Nell’omelia il card. Bagnasco ha ripercorso la vita di don Andrea Gallo, ricordando le parole di don Giovanni Bosco, ‘l’educazione è una questione del cuore’: “Ovunque svolse il suo ministero sacerdotale, lo sguardo e il cuore erano attirati da coloro che portavano più evidenti le ferite della vita, quelle del corpo e quelle dell’anima. Come il samaritano del Vangelo, e come è missione di ogni sacerdote, ha cercato di lenire i dolori di chi incontrava con l’olio della consolazione e il vino della fiducia, ridonando speranza per guardare al domani. Anche qui svolse il suo ministero, e infine approdò nella Parrocchia di San Benedetto al Porto dove ebbe inizio la Comunità: cominciò quasi alla spicciolata, aprendo la porta a chi bussava e cercava calore.
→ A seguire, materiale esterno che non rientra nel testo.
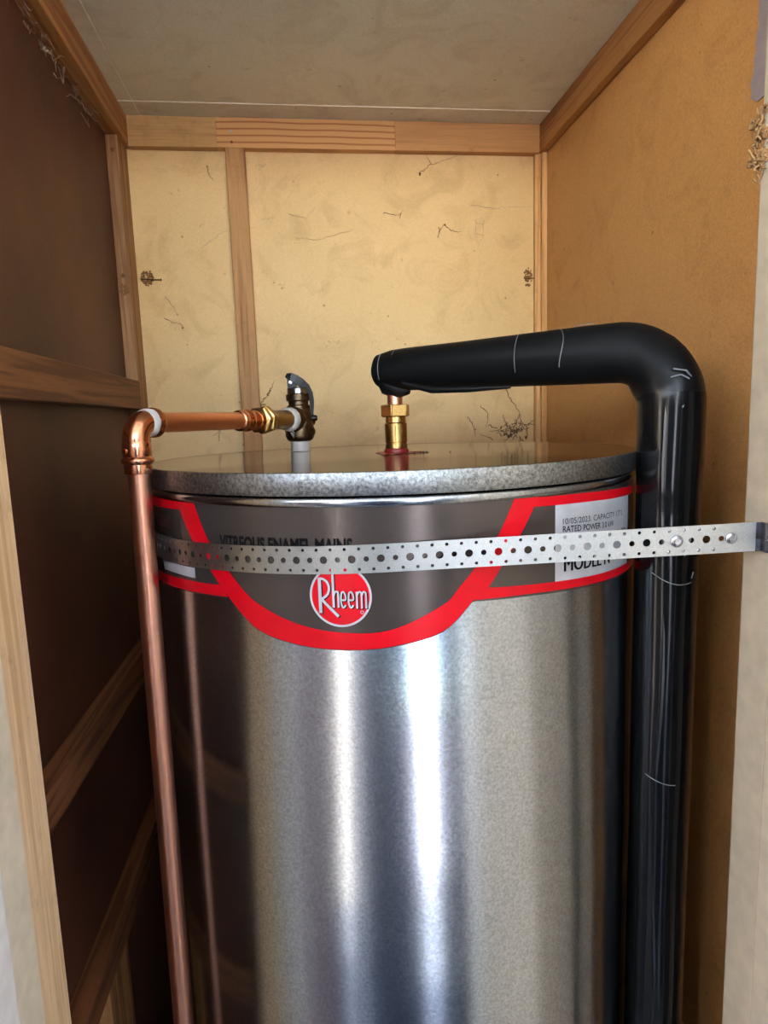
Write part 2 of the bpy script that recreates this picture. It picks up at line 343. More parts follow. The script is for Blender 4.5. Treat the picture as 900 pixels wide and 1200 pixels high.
def spline(pts, n):
    """Catmull-Rom through 2D points, n samples"""
    P = [pts[0]] + list(pts) + [pts[-1]]; out = []; segs = len(pts) - 1
    for i in range(n):
        t_ = i / (n - 1) * segs; k = min(int(t_), segs - 1); u = t_ - k
        p = P[k:k + 4]; out.append(tuple(.5 * (2 * p[1][c] + (p[2][c] - p[0][c]) * u + (2 * p[0][c] - 5 * p[1][c] + 4 * p[2][c] - p[3][c]) * u * u + (3 * p[1][c] - p[0][c] - 3 * p[2][c] + p[3][c]) * u ** 3) for c in (0, 1)))
    return out
def film(name, A, B, mat, lift, n=60, smooth_a=True, parent=None, label=None):
    """thin printed strip on the tank between two polylines of (phi, z)"""
    a = spline(A, n); b2 = spline(B, n); bm = bmesh.new(); m_ = 6
    rows_ = [[bm.verts.new(cyl(p + (q - p) * k / m_, z + (y - z) * k / m_, R + lift)) for (p, z), (q, y) in zip(a, b2)] for k in range(m_ + 1)]
    for va, vb in zip(rows_, rows_[1:]):
        for i in range(n - 1): bm.faces.new((va[i], va[i + 1], vb[i + 1], vb[i]))
    return wpart(name, bm, mat, True, label, parent)
OUT = [(-53.6, -.0728), (-49.2, -.1070), (-44.2, -.1345), (-40.2, -.1560), (-33.2, -.1868), (-24.7, -.1982), (-16.2, -.2008), (-8.3, -.1978), (.4, -.1863), (5.85, -.1608), (8.4, -.1515), (10.95, -.1345), (15.2, -.1040), (18.75, -.0735)]
INN = [(-47.4, -.0728), (-43.9, -.1064), (-39.4, -.1322), (-36.6, -.1470), (-32.7, -.1629), (-24.5, -.1793), (-16.0, -.1854), (-8.2, -.1825), (.5, -.1626), (3.2, -.1490), (5.8, -.1342), (8.0, -.1215), (10.85, -.1020), (13.7, -.0735)]
BL_T = [(-80, -.1590), (-66, -.1557), (-55, -.1530), (-41.0, -.1500)]; BL_B = [(-80, -.1700), (-66, -.1668), (-55, -.1640), (-39.6, -.1605)]
BR_T = [(8.1, -.1506), (18.6, -.1536), (35, -.1585), (51.5, -.1628), (62, -.1655)]; BR_B = [(5.9, -.1606), (18.6, -.1620), (35, -.1668), (51.5, -.1712), (62, -.174)]
# grey backing = everything above the lower outline
low = [(-80, -.1712)] + [(p, z - .0012) for p, z in BL_B[1:]] + [(p, z - .0012) for p, z in OUT[4:10]] + [(p, z - .0022) for p, z in BR_B[1:]]
n = 160; lows = []
for i in range(n):
    p = -80 + 142 * i / (n - 1)
    for (p0, z0), (p1, z1) in zip(low, low[1:]):
        if p0 <= p <= p1: break
    lows.append((p, z0 + (z1 - z0) * (p - p0) / (p1 - p0)))
bm = bmesh.new(); va = [bm.verts.new(cyl(p, -.0733, R + .0003)) for p, z in lows]; vb = [bm.verts.new(cyl(p, z, R + .0003)) for p, z in lows]
for i in range(n - 1): bm.faces.new((va[i], va[i + 1], vb[i + 1], vb[i]))
lab = wpart('printed_band', bm, 'print_grey', True, 'grey printed band with red edging')
film('red_swoop', OUT, INN, 'print_red', .0007, 120, parent=lab)
film('dark_outline', [(p, z - .0007) for p, z in OUT[3:10]], [(p, z + .002) for p, z in OUT[3:10]], 'print_edge', .00055, 60, parent=lab)
film('red_edging', BL_T, BL_B, 'print_red', .0006, 30, parent=lab)
film('red_edging', BR_T, BR_B, 'print_red', .0006, 40, parent=lab)
film('red_edging', [(-80, -.0740), (-66, -.0735), (-50, -.0728)], [(-80, -.0850), (-66, -.0838), (-51, -.0812)], 'print_red', .0006, 30, parent=lab)
film('red_edging', [(15, -.0735), (30, -.0752), (49.4, -.0790), (62, -.0805)], [(15, -.0818), (30, -.0840), (49.4, -.0880), (62, -.0897)], 'print_red', .0006, 40, parent=lab)
film('rating_plate', [(22.6, -.0826), (36, -.0850), (50.6, -.0880)], [(22.6, -.1548), (36, -.1590), (50.8, -.1630)], 'print_white', .0004, 30, parent=lab, label='white rating plate with black text')
film('blank_tag', [(-63.5, -.1398), (-56, -.1385), (-48.6, -.1378)], [(-62.8, -.1500), (-56, -.1488), (-48.6, -.1482)], 'print_white', .0008, 20, parent=lab, label='small blank white tag')
film('faint_tag', [(-66, -.091), (-60, -.0905), (-57.5, -.0905)], [(-66, -.104), (-60, -.1035), (-57.5, -.1035)], 'print_edge', .0006, 10, parent=lab)

def text_mesh(s, bold=0.0, space=1.0):
    cu = bpy.data.curves.new('t', 'FONT'); cu.body = s; cu.size = 1; cu.offset = bold; cu.space_character = space; cu.resolution_u = 3
    o = bpy.data.objects.new('t', cu); C.objects.link(o); dg = bpy.context.evaluated_depsgraph_get(); dg.update()
    me = bpy.data.meshes.new_from_object(o.evaluated_get(dg)); C.objects.unlink(o); bpy.data.objects.remove(o)
    vs = [tuple(v_.co) for v_ in me.vertices]; fs = [tuple(p.vertices) for p in me.polygons]; bpy.data.meshes.remove(me); return vs, fs
def wrap_text(name, s, p0, p1, zb0, zb1, h, mat, lift, bold=0.0, cap=.73):
    """text from phi p0 to p1, baseline zb0..zb1, capital height h"""
    vs, fs = text_mesh(s, bold); x0 = min(v_[0] for v_ in vs); x1 = max(v_[0] for v_ in vs); bm = bmesh.new()
    bv = []
    for x, y, _ in vs:
        u = (x - x0) / (x1 - x0); bv.append(bm.verts.new(cyl(p0 + (p1 - p0) * u, zb0 + (zb1 - zb0) * u + y / cap * h, R + lift)))
    for f in fs:
        try: bm.faces.new([bv[i] for i in f])
        except ValueError: pass
    return wpart(name, bm, mat, False, None, lab)
wrap_text('lettering', 'VITREOUS ENAMEL MAINS', -40.6, -14.4, -.1135, -.1128, .0125, 'print_black', .0008, .035)
wrap_text('lettering', '10/05/2023, CAPACITY 177 L', 24.4, 46.2, -.1018, -.1066, .0058, 'print_black', .0008, 0)
wrap_text('lettering', 'RATED POWER 3.0 kW', 24.4, 41.3, -.1092, -.1146, .0060, 'print_black', .0008, .012)
wrap_text('lettering', 'TESTED MAX. TD. C.', 30.0, 52.0, -.1215, -.1290, .0068, 'print_black', .0008, 0)
wrap_text('lettering', 'MODEL N', 24.7, 39.5, -.1468, -.1515, .0150, 'print_black', .0008, 0)
wrap_text('lettering', 'MODEL N', 24.95, 39.75, -.1468, -.1515, .0150, 'print_black', .0009, 0)
# logo
LC = (-16.85, -.1520); K = .0278 / 287
def lg(x, y): return (LC[0] + math.degrees((x - 393) * K / R), LC[1] - (y - 800) * K)
def disc(name, r0, r1, mat, lift):
    bm = bmesh.new(); n = 64; rings = []
    rr = [r0, r1] if r0 > 0 else [r1 * k / 5 for k in range(1, 6)]
    if r0 <= 0: c = bm.verts.new(cyl(*lg(393, 800), R + lift))
    for r in rr: rings.append([bm.verts.new(cyl(*lg(393 + r * math.cos(2 * PI * k / n), 800 + r * math.sin(2 * PI * k / n)), R + lift)) for k in range(n)])
    if r0 <= 0:
        for k in range(n): bm.faces.new((c, rings[0][k], rings[0][(k + 1) % n]))
    for a, b2 in zip(rings, rings[1:]):
        for k in range(n): bm.faces.new((a[k], a[(k + 1) % n], b2[(k + 1) % n], b2[k]))
    return wpart(name, bm, mat, True, None, lab)
disc('emblem_disc', 0, 275, 'print_red', .0009); disc('emblem_ring', 268, 288, 'print_white', .0011)
STROKES = [([(205, 632), (205, 960)], 30), ([(195, 640), (235, 640), (275, 668), (292, 720), (280, 775), (250, 808), (215, 828)], 22), ([(215, 826), (290, 905), (372, 988)], 26),
  ([(330, 480), (330, 905)], 22), ([(334, 790), (346, 762), (362, 756), (374, 775), (375, 905)], 18),
  ([(402, 832), (440, 832), (440, 785), (420, 757), (402, 785), (400, 860), (418, 905), (442, 880)], 16), ([(470, 832), (510, 832), (510, 785), (490, 757), (472, 785), (470, 860), (488, 905), (512, 880)], 16),
  ([(545, 755), (545, 912)], 18), ([(547, 790), (562, 760), (582, 762), (588, 790), (588, 912)], 16), ([(590, 790), (605, 758), (622, 764), (628, 790), (628, 912)], 16)]
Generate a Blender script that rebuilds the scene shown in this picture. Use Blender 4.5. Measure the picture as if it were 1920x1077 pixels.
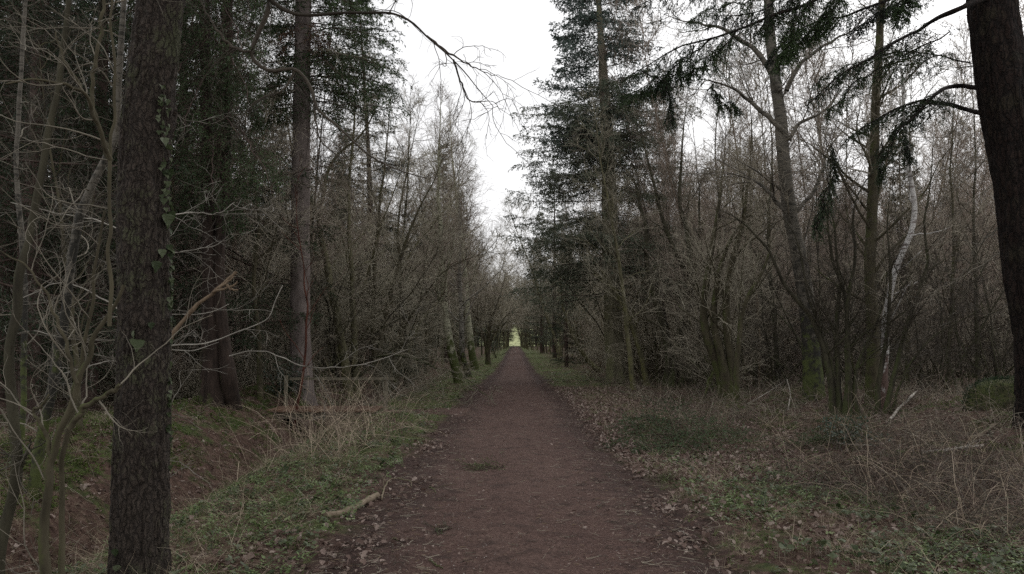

E la comunità, da iniziale ricovero e incontro, divenne sempre più abbraccio fecondo di chi si sentiva o appariva ai margini, forse senza nome. Don Andrea sapeva che, la sua, era una risposta a coloro che, per motivi diversi, sono percossi dalla vita; una risposta alle tante malattie che tolgono la luce, ma non la voglia di cercare o solo attendere un sorriso e una carezza”.

E dal carcere di Padova gli scrive una appassionante lettera l’ergastolano Carmelo Musumeci (che Korazym lo aveva intervistato), perché era il primo firmatario contro l’ergastolo: “E’ da poco calata la sera dentro la mia cella e il blindato è già chiuso, ho appena saputo dalla televisione della tua morte. E le ombre dentro questo buco si sono fatte più fitte. Ciao Don Gallo, oggi sono un uomo ombra ancora più triste, la tua partenza lascia un altro vuoto nella mia vita e nel mio cuore. Non ti ho mai conosciuto di persona e non ho mai avuto tanta simpatia per i preti dopo tutte le botte che ho preso da loro in collegio da piccolo, ma tu eri uno di quelli che da grande mi hanno fatto venire dei dubbi…

Quando ti ho chiesto di aiutarmi a far conoscere che in Italia esiste la ‘Pena di Morte Viva’, l’ergastolo ostativo ad ogni beneficio, che fa morire in carcere un uomo senza la compassione di ucciderlo prima, tu sei stato davvero uno dei primi che ha aderito e il tuo nome è in prima pagina nella lista dei primi firmatari dell’iniziativa ‘Firma contro l’ergastolo’. Ciao Don Gallo, grazie per tutte le volte che hai fatto sentire la tua voce per noi, che ci hai prestato un po’ della tua luce per dire alla società civile che il male non potrà mai essere sconfitto con altro male, che non serve a nessuno la sofferenza di un uomo destinato a morire dentro una cella che è già la sua tomba… Ciao Don Gallo, tu ora che sei libero nell’universo, non dimenticarti di noi che ancora viviamo murati vivi tra ferro e cemento per tutti i nostri giorni”.